Por Financial Times
22/08/2022 05h02 Atualizado há 4 horas
Desde o colapso soviético a Rússia não enfrenta um transtorno econômico da escala provocada pelas sanções ocidentais após a invasão da Ucrânia. Metade de suas reservas cambiais de US$ 640 bilhões estão congeladas, vários de seus maiores bancos foram cortados do sistema internacional de pagamentos e o petróleo dos Urais, graças ao risco de sanções, é vendido com um desconto de cerca de US$ 20 o barril em relação aos preços internacionais. Cerca de 1.000 companhias ocidentais, que segundo uma estimativa respondiam por 40% do PIB russo, reduziram suas operações no país.
Mesmo assim, seis meses depois da guerra de Vladimir Putin ter desencadeado as mais duras sanções ocidentais contra Moscou, a economia da Rússia está se saindo melhor do que muitos esperavam. Embora a guerra pareça, pelo menos por enquanto, estar em um impasse, e o presidente da Turquia, Recep Tayyip Erdogan, afirme que Putin está pronto para uma solução negociada, as sanções ainda não corroeram a capacidade de Moscou continuar lutando.
A agilidade do banco central russo em impor controles de capital e aumentar drasticamente as taxas de juros estabilizaram o rublo. Os preços globais maiores do petróleo compensaram o “desconto Rússia” e o aumento das vendas para a China, Índia e Turquia ajudaram a neutralizar a queda das exportações para a União Europeia (UE). A Agência Internacional de Energia (AIE) estima que em julho a produção russa de petróleo ficou menos de 3% abaixo dos níveis anteriores à guerra.
Além disso, muitas das empresas ocidentais de saída, ainda não saíram completamente ou venderam negócios para compradores locais, de modo que a operação desses ativos continua. A intensificação do comércio com grandes países emergentes, especialmente a Turquia, proporcionou outro colchão. O banco central da Rússia agora prevê uma significativa, mas não catastrófica, contração do PIB de 4% a 6% neste ano; o Fundo Monetário Internacional (FMI) vê uma queda de 6%, após uma previsão de 8,5% feita em abril.
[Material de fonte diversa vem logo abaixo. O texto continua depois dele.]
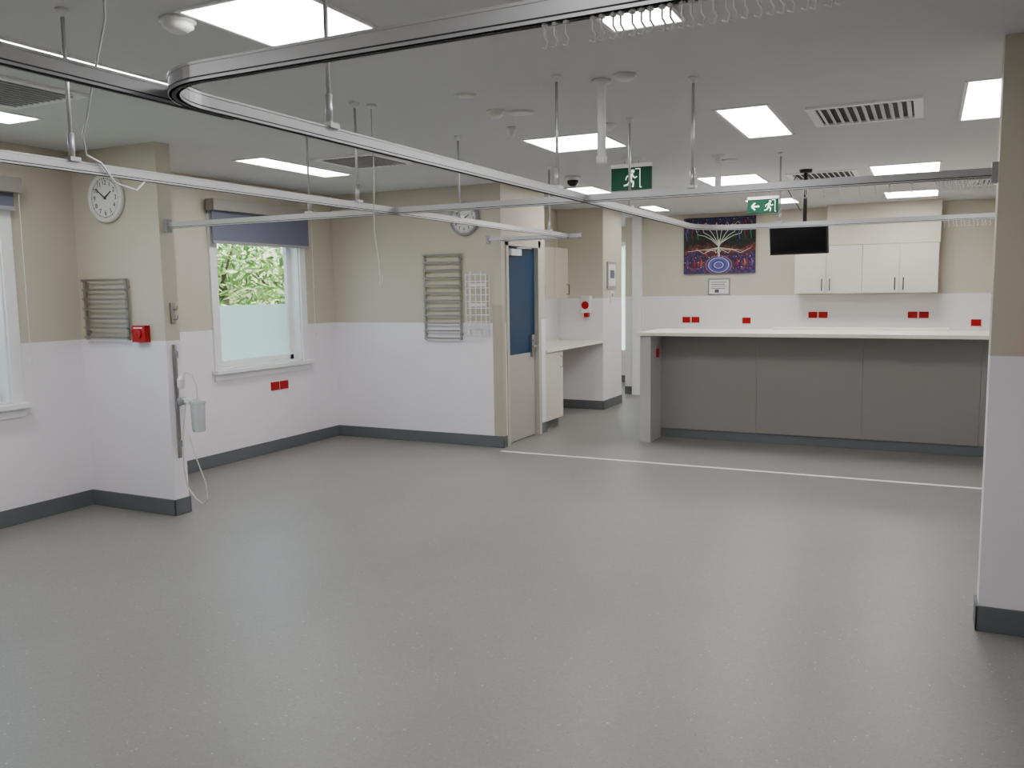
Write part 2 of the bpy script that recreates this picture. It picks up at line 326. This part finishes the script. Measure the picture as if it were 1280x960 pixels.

Com as populações europeias enfrentando aumentos sem precedentes nas contas de aquecimento, e menos acostumadas às dificuldades do que os russos, além de mais propensas a sair às ruas, Putin pode estar calculando que a Rússia está melhor posicionada para suportar a dificuldade econômica do que muitos dos países ocidentais.
Se estiver, está errado. As sanções provavelmente não levarão a um colapso imediato da economia russa. Mas com o tempo, as medidas ocidentais são um laço cada vez mais apertado e os custos para a Rússia se acumularão.
As democracias ocidentais terão que perseverar. Elas ainda precisam fazer mais para reduzir a receita da Rússia com energia, enquanto ajustam o plano de um novo embargo da UE ao petróleo russo, para garantir que a medida não prejudique mais o mundo democrático do que Moscou. Elas precisam preparar melhor suas populações, por meio de mensagens e apoio direto, para aumentos nos preços da energia, e intensificar os esforços para dissuadir Pequim, Nova Déli e Ancara de ajudar Moscou a suportar as sanções.
Os danos da dissociação energética deverão ser menor para o Ocidente do que para a Rússia. A UE pode, por exemplo, já ver um caminho realista para a vida sem o gás russo, enquanto a falta de infraestrutura significa que levará anos para Moscou redirecionar as exportações de gás para a China.
O maior dos impactos para a Rússia poderá não ser a perda dos mercados de energia ocidentais, e sim de tecnologia e componentes ocidentais – que Pequim ou outros não podem substituir totalmente – dificultando a manufatura e a vida para seu setor de recursos naturais, além de seu complexo militar-industrial.
Existem paralelos com as restrições às exportações de alta tecnologia para a União Soviética após a invasão do Afeganistão em 1979. Elas frearam o crescimento soviético e aprofundaram seu atraso tecnológico, que, combinado com a queda dos preços da energia, provocou uma profunda crise no fim dos anos 80.
As sanções podem ainda não ter degradado a capacidade de Putin de levar adiante sua guerra na Ucrânia. Mas ao provocá-las, o líder russo pode ter degradado sua capacidade de conduzir uma campanha prolongada – ou de lançar uma guerra convencional parecida em grande escala no futuro.